Senior Goldman execs buying guns to protect against populist uprising

Modern Rifles

Maybe someone should tell them a pistol just isn’t all effective in an apartment (because you have to know the assailant is coming) plus the bullets could easily go through walls and kill others. Not that an investment banker would care much about that. Also, concealed weapons permits are near impossible to get in NYC.

Maybe they should consider rural areas in gun-friendly states and get a place in the boonies surrounded by big barky dogs with serious rifles hanging near the doors. I think such folks are called “ranchers” or “farmers” and are certainly not anyone any Goldman exec has ever deigned to meet. Pity, they might actually learn something.

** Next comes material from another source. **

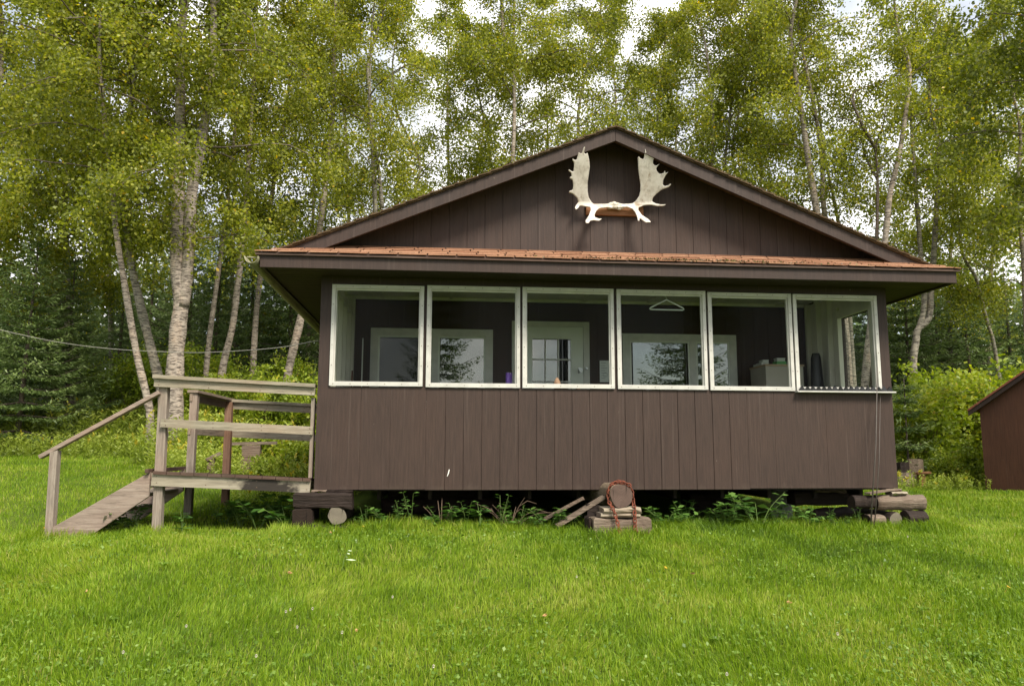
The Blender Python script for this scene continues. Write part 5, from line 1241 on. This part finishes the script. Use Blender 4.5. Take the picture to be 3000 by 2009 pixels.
for args in ((3000, (-9.5, -3.0), (8.0, 11.5), .80, .05, 61), (1200, (-9.5, -3.6), (7.0, 8.4), .40, .02, 62), (1900, (-4.2, .0), (6.0, 10), .75, .07, 63), (1500, (-3.4, .0), (4.4, 6.6), .40, .03, 64), (260, (-1.6, -.05), (2.7, 4.6), .25, .05, 65),
             (1500, (6.3, 13.5), (6.0, 9.0), .5, .04, 66), (500, (7.5, 11.5), (4.8, 6.4), .28, .1, 67), (500, (6.45, 7.6), (3, 7), .25, .02, 68), (1500, (0, 12), (9, 14), .6, .05, 69), (1500, (-9, 0), (11, 15), .6, .05, 70)):
    q, t = weeds(*args); Q.append(q); T.append(t)
props(np_mesh('tall_weeds', np.vstack(Q), 4, M['weed'], np.concatenate(T)), 'tall meadow weeds with goldenrod along the edge of the wood', 'weeds', kind='stuff')
# dim leaf mass of the wood far behind
rng = np.random.default_rng(90); n_ = 110000
x = rng.uniform(-28, 36, n_); y = rng.uniform(19, 30, n_); cl = vnoise(x, y*.5, .6, 91); z = gz(x, y)+np.abs(rng.normal(0, 1, n_))*3.0*(1+.4*cl)
props(np_mesh('far_wood', leaf_quads(np.stack([x, y, z], 1), rng.uniform(.22, .42, n_), rng.uniform(.16, .28, n_), rng, .3), 4, M['needle'], rng.uniform(.15, .9, n_)), 'dark undergrowth of the wood far behind the cabin', 'undergrowth', kind='stuff')
# small flowers and dead leaves in the lawn
def lawn_pt(px, py):
    d = FW+(px-1500)/FPX*RT-(py-1004.5)/FPX*UP; t = 2.
    for _ in range(400):
        p_ = CAM+d*t
        if p_[2] <= float(gz(p_[0], p_[1]))+.03: break
        t += .03
    return p_
head = None
for i, (px, py) in enumerate(((837,1804),(850,1798),(1002,1866),(750,1936),(545,1847),(870,1850),(1270,1967),(360,1925),(1305,1500),(2455,1870),(2130,1990),(1150,1760),(915,1795),(1690,1700),(2660,1580))):
    p_ = lawn_pt(px, min(py, 2000)); 
    if head is None:
        mb = MB()
        for a in range(4):
            for b in range(7):
                th_ = math.pi*(a+.5)/4; ph = 6.283*b/7; c0 = np.array([math.sin(th_)*math.cos(ph), math.sin(th_)*math.sin(ph), math.cos(th_)]); u = np.array([-math.sin(ph), math.cos(ph), 0]); v = np.cross(c0, u)
                mb.add([c0*.006, c0*.012+u*.004, c0*.015, c0*.012-u*.004], [(0, 1, 2, 3)])
        head = thing('clover_flower', (0, 0, 0), 'small pale clover flower head in the lawn', 'flower', 'clover flowers in the lawn'); ORG[head.name] = Vector((0, 0, 0))
        hb = mb.build('bloom', M['petal'], head); mb = MB(); mb.tube([(0, 0, -.05), (0, 0, -.004)], .0015, 4); hs = mb.build('stem', M['gstem'], head); f_ = head
    else:
        f_ = head.copy(); COL.objects.link(f_)
        for ch in (hb, hs):
            c = ch.copy(); COL.objects.link(c); c.parent = f_
    f_.location = p_+np.array([0, 0, .03]); f_.scale = (.65,)*3
yl = None
for i, (px, py, lab) in enumerate(((1452,1502,'yellow flower under the wall between the twigs and the planks'),(2310,1518,'orange yellow flower in the shade under the right wall'),(130,1560,'yellow flower at the foot of the stair post'),(1065,1556,'yellow flower in front of the left log stack'),(2955,1738,'yellow flower in the lawn at the right edge'),(1950,1680,'yellow flower in the lawn below the centre stack'))):
    p_ = lawn_pt(px, py)
    mb = MB()
    for k in range(14):
        a = k*2.4; r = .010+.0009*k; mb.add([(0, 0, 0), (r*math.cos(a-.3), r*math.sin(a-.3), .004), (r*1.5*math.cos(a), r*1.5*math.sin(a), .006), (r*math.cos(a+.3), r*math.sin(a+.3), .004)], [(0, 1, 2, 3)])
    mb.tube([(0, 0, -.09), (0, 0, 0)], .002, 4)
    f_ = mb.build('yellow_flower', M['yellow']); f_.scale = (.6,)*3; f_.location = p_+np.array([0, 0, .05]); f_.rotation_euler = (.35, .1*i, 0); props(f_, lab, 'flower', 'yellow flowers')
for i, (px, py, lab) in enumerate(((848,1687,'curled tan dead leaf in the lawn below the left log stack'),(966,1568,'small tan dead leaf just below the left log stack'),(2030,1690,'pair of dry leaves in the lawn right of the centre'),(1600,1815,'dry leaf in the middle of the lawn'),(255,1742,'tan dead leaf at the left of the lawn'),(2310,1775,'dry leaf low in the right half of the lawn'),(1040,1860,'dry leaf in the lower left of the lawn'))):
    p_ = lawn_pt(px, py); mb = MB(); s_ = .02
    mb.add([(-s_, 0, .004), (-s_*.3, s_*.5, .012), (s_*.6, s_*.4, .006), (s_*1.3, 0, .016), (s_*.5, -s_*.45, .01), (-s_*.4, -s_*.4, .002), (0, 0, .02)], [(0, 5, 6), (0, 6, 1), (1, 6, 2), (2, 6, 3), (3, 6, 4), (4, 6, 5)])
    f_ = mb.build('dead_leaf', M['dryleaf']); f_.location = p_+np.array([0, 0, .025]); f_.rotation_euler = (.9, .3, i*1.3); props(f_, lab, 'leaf', 'dead leaves in the lawn')
p_ = lawn_pt(1000, 1660); r = thing('silvery_weed', tuple(p_), 'small weed with a long pale silvery leaf in the lawn below the left log stack', 'plant')
mb = MB(); b0 = np.array(p_)
mb.tube([b0+np.array([0, 0, -.06]), b0+np.array([.02, 0, .06]), b0+np.array([.05, 0, .13])], [.004, .003, .002], 5)
mb.build('stem', M['gstem'], r)
mb = MB()
for (a, z, l, w_) in ((3.4, .03, .17, .03), (.3, .06, .09, .03), (1.5, .08, .08, .03), (2.6, .10, .07, .025), (5.2, .11, .06, .02), (.8, .13, .05, .02)):
    d = np.array([math.cos(a), math.sin(a)*.5, -.1]); s = np.array([-d[1], d[0], .3]); c = b0+np.array([.02+z*.2, 0, z]); mb.add([c, c+d*l*.5+s*w_*.5, c+d*l, c+d*l*.5-s*w_*.5], [(0, 1, 2, 3)])
mb.build('leaves', M['pale_leaf'], r)

RO = None
for i, (px, py, lab) in enumerate(((1290,1840,'broad leaved rosette in the middle of the lawn'),(700,1720,'broad leaved rosette left of the silvery weed'),(1900,1560,'dark rosette in the lawn below the centre stack'),(2200,1700,'rosette in the lawn below the bright leafy weed'),(2500,1620,'rosette in the lawn below the right log stack'),(480,1660,'rosette in the lawn below the deck post'),(330,1820,'rosette in the lower left of the lawn'),(900,1930,'rosette near the bottom edge left of the centre'),(1600,1950,'rosette near the bottom edge at the centre'),(2100,1880,'rosette low in the right half of the lawn'),(2700,1790,'rosette in the lawn below the shed'),(2850,1930,'rosette in the bottom right corner'),(1420,1700,'rosette in the lawn left of the centre stack'),(1150,1590,'rosette in the grass just before the front wall'),(600,1930,'rosette in the bottom left corner'))):
    p_ = lawn_pt(px, py)
    if RO is None:
        rg3 = np.random.default_rng(5); mb = MB()
        for k in range(9):
            a = k*2.4; l = rg3.uniform(.06, .11); w_ = l*.3; d = np.array([math.cos(a), math.sin(a), 0]); sd_ = np.array([-d[1], d[0], 0])
            b = [np.array([0, 0, .005]), d*l*.5+np.array([0, 0, .045]), d*l+np.array([0, 0, .035+.01*rg3.random()])]
            mb.add([b[0], b[1]-sd_*w_*.5, b[1], b[1]+sd_*w_*.5, b[2]], [(0, 1, 2), (0, 2, 3), (1, 4, 2), (2, 4, 3)], 0, rg3.random())
        RO = mb.build('lawn_weed', M['clover'], tint=True); f_ = RO
    else: f_ = RO.copy(); COL.objects.link(f_)
    f_.location = p_; f_.rotation_euler = (0, 0, i*1.1); f_.scale = (.5+.05*(i % 6),)*3; props(f_, lab, 'plant', 'broad leaved weeds in the lawn')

So what’s this really all about?

Henry Paulson, U.S. Treasury secretary during the bailout and a former Goldman Sachs CEO, let it slip during testimony to Congress last summer when he explained why it was so critical to bail out Goldman Sachs, and — oh yes — the other banks. People “were unhappy with the big discrepancies in wealth, but they at least believed in the system and in some form of market-driven capitalism. But if we had a complete meltdown, it could lead to people questioning the basis of the system.”

Torn Curtain

There you have it. The bailout was meant to keep the curtain drawn on the way the rich make money, not from the free market, but from the lack of one.

(The above quote, incredibly enough, is from a Bloomberg op-ed)

One comment

  1. The banker had told this friend of mine that senior Goldman people have loaded up on firearms and are now equipped to defend themselves if there is a populist uprising against the bank.

    Sheesh, good luck with that. So many things wrong with this line of thinking I don’t know where to begin.